砦の闇にもくれんが匂う。隆々とした木組の士部屋は急な勾配の屋根を持ち 絞めつけた新縄が丸見えで美しい。あああ 新縄。土器(かわらけ)。
凶暴な女たちは 殿の供で留守。

 この作品には、2種類の「詩」がある。ひとつは「もくれん」に代表される「詩」。世界の非情さとしての「詩」。
 世界は私たちの(この作品では、敵を倒し、帰って来た武士たちの)思いとは関係なしに存在している。陰惨に帰って来ようが、意気揚々と帰って来ようが、「砦の奥にもくれんが匂う。」という事実にかわりはない。
 世界とは非情なものである----たぶん、これが葉の言語運動の基本的な出発点であると思う。
 世界、世界を構成するものは、人間の思いとは無関係に存在し、自己主張する。そして、その自己主張に耳を傾ける人間は陰惨な武者のなかにもいる。すべての人間が同じことを考えるわけではない。「凶暴な女たちは 殿の供で留守。」という一行が端的にそれを語っている。ひとはそれぞれ自分のしたいことをする。そして、世界はそのすべてを受け入れる。そのとき、どうしても相いれないものが噴出する。戦いから帰って来たときに武者が見る「もくれん」と、殿の供で留守にしているおんなたちが思い出す「もくれん」が同じではない。ふたりにとって「もくれん」は同じではないが、世界にとっては同じ「もくれん」である。
 「もくれん」が非情にも、武者と女たちを分断する。分断して、ただ非情なものとして世界に屹立する。このとき「詩」が立ち現れる。
 これは『詩を読む詩をつかむ』で主に書いたことである。

 もうひとつの「詩」。
 自在な精神による緊張と緩和。その印象はかわらない。それは、どこから生まれたのか。強靱な散文精神である。あるいは超スピードの散文精神である。
 散文は、ある出発点からことばを積み上げていく。
 葉のことばの運動では、その積み上げが乱れる。もっと正確にいえば、先に存在し、踏まえるべきことばの運動(散文)を、次のことばの運動(散文)が追い抜き、追い抜きざまに、先行することばを叩ききる。同時に、反撃にあい、返り血を浴び、追い抜いたはずのことば(散文)も叩ききられる。その結果、「断片」が噴出する。
 たとえば「新縄」。たとえば「土器」。「絞めつけた新縄が丸見えで美しい。」のあとに、もっと別な「新縄」の描写がありえたはずである。しかし、それは書かれない。「あああ 新縄。」そして、その断絶を抱えたまま「土器」ということばがつづく。「土器」はどこに存在するのか。どのような形をしているのか。そうしたことは一言も説明されない。散文であることを放棄している。放棄させられている。ここに、「詩」がある。

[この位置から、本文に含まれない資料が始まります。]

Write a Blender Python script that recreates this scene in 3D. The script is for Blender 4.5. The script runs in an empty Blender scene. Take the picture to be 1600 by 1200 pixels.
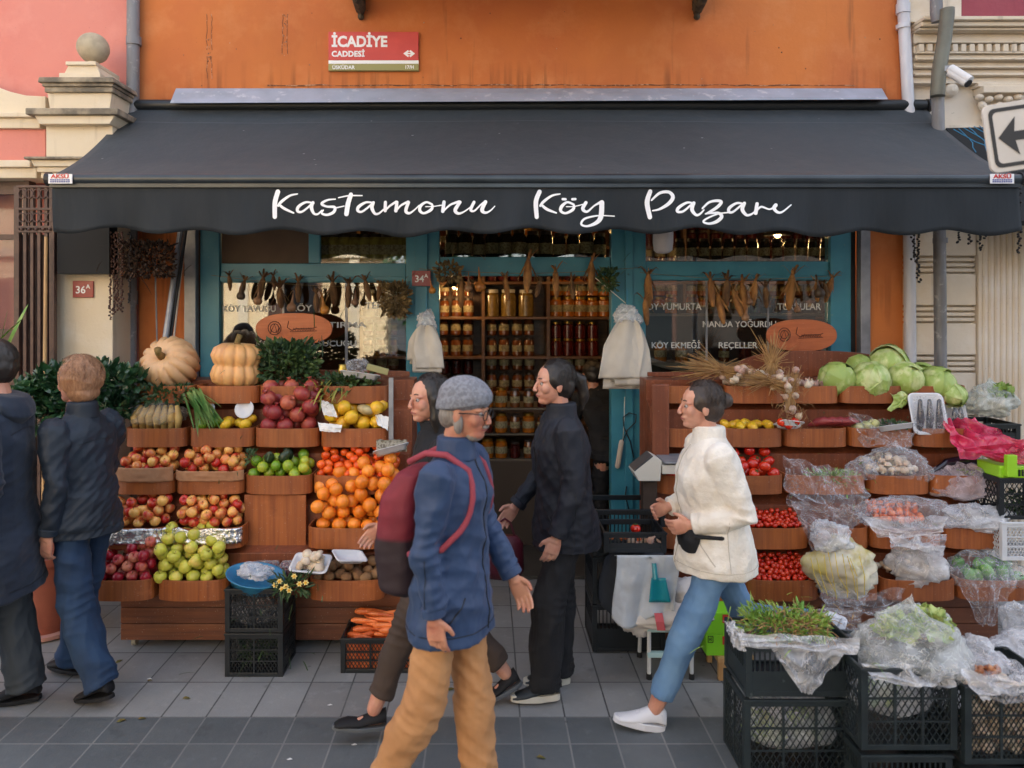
import bpy, math, random
import numpy as np
from mathutils import Vector, Matrix, Euler, noise
R = math.radians
random.seed(7)
scene = bpy.context.scene
# ---------------------------------------------------------------- camera, sky, sun, exposure
F, CX, CY, EYE = 1150.0, 760.0, 480.0, 2.0
cd = bpy.data.cameras.new("camera"); cam = bpy.data.objects.new("camera", cd)
scene.collection.objects.link(cam); scene.camera = cam
cam.location = (0, 0, EYE); cam.rotation_euler = (R(90), 0, 0)
cd.sensor_width = 36; cd.lens = 36 * F / 1600
cd.shift_x = (800 - CX) / 1600; cd.shift_y = -(600 - CY) / 1600
cd.dof.use_dof = True; cd.dof.focus_distance = 4.6; cd.dof.aperture_fstop = 1.8
cd.clip_start = .05; cd.clip_end = 500
SUN_EL, SUN_AZ = 43, 8                  # the sun stands behind the shop, so the street is in open shade
world = bpy.data.worlds.new("World"); scene.world = world; world.use_nodes = True
nt = world.node_tree; bg = nt.nodes['Background']
sky = nt.nodes.new('ShaderNodeTexSky'); sky.sky_type = 'NISHITA'; sky.sun_disc = False
sky.sun_elevation = R(SUN_EL); sky.sun_rotation = R(SUN_AZ); sky.air_density = 1.0; sky.dust_density = 3.0; sky.ozone_density = .7
hs_ = nt.nodes.new('ShaderNodeHueSaturation'); hs_.inputs['Saturation'].default_value = .48   # hazy bright sky
nt.links.new(sky.outputs[0], hs_.inputs['Color']); nt.links.new(hs_.outputs[0], bg.inputs[0]); bg.inputs[1].default_value = .15
sl = bpy.data.lights.new("sun", 'SUN'); sl.energy = 3.2; sl.angle = R(.5); sl.color = (1, .93, .82)
so = bpy.data.objects.new("sun", sl); scene.collection.objects.link(so)
sd = Vector((math.sin(R(SUN_AZ)) * math.cos(R(SUN_EL)), math.cos(R(SUN_AZ)) * math.cos(R(SUN_EL)), math.sin(R(SUN_EL))))
so.rotation_euler = sd.to_track_quat('Z', 'Y').to_euler(); so.location = (0, 20, 20)
vs = scene.view_settings; vs.view_transform = 'Standard'; vs.look = 'None'; vs.gamma = 1; vs.use_curve_mapping = False
vs.exposure = 2.15
scene.cycles.max_bounces = 8; scene.cycles.transparent_max_bounces = 24
scene.cycles.diffuse_bounces = 4; scene.cycles.glossy_bounces = 3; scene.cycles.use_denoising = True
scene.cycles.sample_clamp_indirect = 6

def P(px, py, Y):                       # a pixel of the photograph at depth Y -> a point of the street
    return Vector(((px - CX) / F * Y, Y, EYE - (py - CY) / F * Y))
def PX(px, Y): return (px - CX) / F * Y
def PZ(py, Y): return EYE - (py - CY) / F * Y

# ---------------------------------------------------------------- objects
col = scene.collection
ORG = {}
def org(o): return ORG.get(o.name, Vector((0, 0, 0))) if o else Vector((0, 0, 0))
def tag(o, label=None, cat=None, group=None, kind=None):
    if label: o['label'] = label
    if cat: o['category'] = cat
    if group: o['group'] = group
    if kind: o['kind'] = kind
    return o
def thing(name, label, cat, loc=(0, 0, 0), group=None):
    o = bpy.data.objects.new(name, None); col.objects.link(o); o.location = loc
    o.empty_display_size = .1
    ORG[o.name] = Vector(loc); return tag(o, label, cat, group)
def copy_tree(o, parent=None):
    c = o.copy(); col.objects.link(c)
    if parent: c.parent = parent
    for ch in o.children: copy_tree(ch, c)
    return c
class Kind:                             # one built thing; its first place uses the original, later ones are copies
    def __init__(s, o): s.o = o; s.used = False
    def put(s, loc, rot=(0, 0, 0), sc=1, label=None, group=None, cat=None):
        o = copy_tree(s.o) if s.used else s.o
        s.used = True
        o.location = loc; o.rotation_euler = rot
        o.scale = (sc, sc, sc) if isinstance(sc, (int, float)) else sc
        return tag(o, label, cat, group)
class MB:
    def __init__(s): s.v = []; s.f = []; s.m = []; s.cur = 0
    def add(s, vs, fs):
        o = len(s.v); s.v += [tuple(v) for v in vs]
        s.f += [tuple(i + o for i in f) for f in fs]; s.m += [s.cur] * len(fs); return s
    def box(s, x0, x1, y0, y1, z0, z1):
        return s.add([(x, y, z) for x in (x0, x1) for y in (y0, y1) for z in (z0, z1)],
                     [(0, 1, 3, 2), (4, 6, 7, 5), (0, 4, 5, 1), (2, 3, 7, 6), (0, 2, 6, 4), (1, 5, 7, 3)])
    def obox(s, c, size, rot=(0, 0, 0)):
        m = Euler(rot).to_matrix(); a, b, d = [q / 2 for q in size]
        pts = [Vector(c) + m @ Vector((x, y, z)) for x in (-a, a) for y in (-b, b) for z in (-d, d)]
        return s.add(pts, [(0, 1, 3, 2), (4, 6, 7, 5), (0, 4, 5, 1), (2, 3, 7, 6), (0, 2, 6, 4), (1, 5, 7, 3)])
    def bar(s, a, b, w, t=None):        # square bar between two points
        a = Vector(a); b = Vector(b); d = b - a; L = d.length
        if L < 1e-6: return s
        q = d.to_track_quat('Z', 'Y').to_matrix(); t = t or w
        pts = [a + q @ Vector((x * w / 2, y * t / 2, z * L)) for x in (-1, 1) for y in (-1, 1) for z in (0, 1)]
        return s.add(pts, [(0, 1, 3, 2), (4, 6, 7, 5), (0, 4, 5, 1), (2, 3, 7, 6), (0, 2, 6, 4), (1, 5, 7, 3)])
    def loft(s, rings, caps=True):
        n = len(rings[0]); vs = [p for r in rings for p in r]; fs = []
        for i in range(len(rings) - 1):
            for j in range(n):
                k = (j + 1) % n
                fs.append((i * n + j, i * n + k, (i + 1) * n + k, (i + 1) * n + j))
        if caps:
            fs.append(tuple(range(n))[::-1]); fs.append(tuple((len(rings) - 1) * n + j for j in range(n)))
        return s.add(vs, fs)
    def tube(s, path, r, n=8, sq=1.0, up=None, round_ends=False):
        path = [Vector(p) for p in path]
        rs = list(r) if isinstance(r, (list, tuple)) else [r] * len(path)
        if round_ends:
            d0 = (path[0] - path[1]).normalized(); d1 = (path[-1] - path[-2]).normalized()
            a, b = rs[0], rs[-1]
            path = [path[0] + d0 * a * q for q in (.98, .8, .45)] + path + [path[-1] + d1 * b * q for q in (.45, .8, .98)]
            rs = [a * q for q in (.2, .6, .89)] + rs + [b * q for q in (.89, .6, .2)]
        rings = []; u = None
        for i, p in enumerate(path):
            d = (path[min(i + 1, len(path) - 1)] - path[max(i - 1, 0)])
            d = d.normalized() if d.length > 1e-9 else Vector((0, 0, 1))
            if u is None:
                u = Vector(up) if up else (Vector((0, 0, 1)) if abs(d.z) < .9 else Vector((1, 0, 0)))
            u = (u - d * u.dot(d)); u = u.normalized() if u.length > 1e-6 else d.orthogonal().normalized()
            w = d.cross(u)
            rings.append([p + (u * math.cos(2 * math.pi * j / n) + w * math.sin(2 * math.pi * j / n) * sq) * rs[i] for j in range(n)])
        return s.loft(rings)
    def lathe(s, prof, c=(0, 0, 0), n=20, rot=None, sq=(1, 1), fn=None):
        c = Vector(c); m = Euler(rot).to_matrix() if rot else Matrix.Identity(3); rings = []
        for r, z in prof:
            ring = []
            for j in range(n):
                a = 2 * math.pi * j / n; k = fn(a, z) if fn else 1
                ring.append(c + m @ Vector((r * k * math.cos(a) * sq[0], r * k * math.sin(a) * sq[1], z)))
            rings.append(ring)
        return s.loft(rings)
    def ball(s, c, r, nu=14, nv=9, rot=None):
        r = (r, r, r) if isinstance(r, (int, float)) else r
        prof = [(max(math.sin(math.pi * i / nv), .02), -math.cos(math.pi * i / nv)) for i in range(nv + 1)]
        c = Vector(c); m = Euler(rot).to_matrix() if rot else Matrix.Identity(3); rings = []
        for a, z in prof:
            rings.append([c + m @ Vector((a * math.cos(2 * math.pi * j / nu) * r[0], a * math.sin(2 * math.pi * j / nu) * r[1], z * r[2])) for j in range(nu)])
        return s.loft(rings)
    def prism(s, poly, y0, y1):         # outline in x,z pushed along y
        n = len(poly)
        vs = [(x, y0, z) for x, z in poly] + [(x, y1, z) for x, z in poly]
        fs = [tuple(range(n)), tuple(range(2 * n - 1, n - 1, -1))] + [(i, (i + 1) % n, n + (i + 1) % n, n + i)[::-1] for i in range(n)]
        return s.add(vs, fs)
    def grid(s, fn, nu, nv, thick=0):   # fn(u,v)->point
        vs = [Vector(fn(i / nu, j / nv)) for j in range(nv + 1) for i in range(nu + 1)]
        q = [(j * (nu + 1) + i, j * (nu + 1) + i + 1, (j + 1) * (nu + 1) + i + 1, (j + 1) * (nu + 1) + i) for j in range(nv) for i in range(nu)]
        return s.add(vs, q)
    def build(s, name, mat, parent=None, smooth=False, loc=None, bevel=0, label=None, solid=0):
        o0 = Vector(loc) if loc is not None else org(parent)
        me = bpy.data.meshes.new(name)
        v = np.array(s.v, dtype=float).reshape(-1, 3) - np.array(o0)
        me.from_pydata(v.tolist(), [], s.f)
        for mm in (mat if isinstance(mat, (list, tuple)) else [mat]): me.materials.append(mm)
        me.polygons.foreach_set('material_index', s.m)
        if smooth: me.polygons.foreach_set('use_smooth', [True] * len(s.f))
        me.update()
        o = bpy.data.objects.new(name, me); col.objects.link(o)
        if parent: o.parent = parent; ORG[o.name] = o0
        else: o.location = o0; ORG[o.name] = o0
        if smooth == 'auto':
            try: me.set_sharp_from_angle(angle=R(35))
            except Exception: pass
        if bevel:
            b = o.modifiers.new('bevel', 'BEVEL'); b.width = bevel; b.segments = 2; b.limit_method = 'ANGLE'; b.angle_limit = R(40)
        if solid:
            b = o.modifiers.new('solid', 'SOLIDIFY'); b.thickness = solid; b.offset = 0
        if label: o['label'] = label
        return o
def struct(name, mb, mat, **k):
    o = mb.build(name, mat, **k); o['kind'] = 'structure'; return o
def nz(p, s=1, seed=0): return noise.noise(Vector(p) * s + Vector((seed * 7.3, seed * 3.1, seed * 1.7)))
def fz(p, s=1, seed=0, o=4): return noise.fractal(Vector(p) * s + Vector((seed * 7.3, seed * 3.1, seed * 1.7)), 1.0, 2.0, o)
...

 「新縄」「土器」を「もくれん」と同じように世界の非情さの印と受け取ることはもちろんできるし、実際に世界の非情さをあらわしてるのだが、そのあらわれ方が違う。「新縄」は「あああ」と感嘆され、「土器」には、その簡単も省略されている。



 葉紀甫は入沢康夫と同時に語られることが多い。
 私の印象では、葉と入沢の散文には大きな違いがあると思う。
 その違いは、先に書いたことと重複するが、葉の散文が、常に先行する散文を追い抜いてゆき、そしてその追い抜きざまに世界の非情な断片を輝かせるのに対して、入沢の散文はそうではない。あくまで先行する散文を踏まえ、ふまえることによって少しずつ世界とずれてゆく。その「ずれ」のなかに「詩」を輝かせる。それは綿密な精神の持続である。緊張の持続である。
 葉はそうした持続よりも、分断と解放を好む。
 
 入沢の美が持続なの美なら、葉の美は分断の美、非情の美である。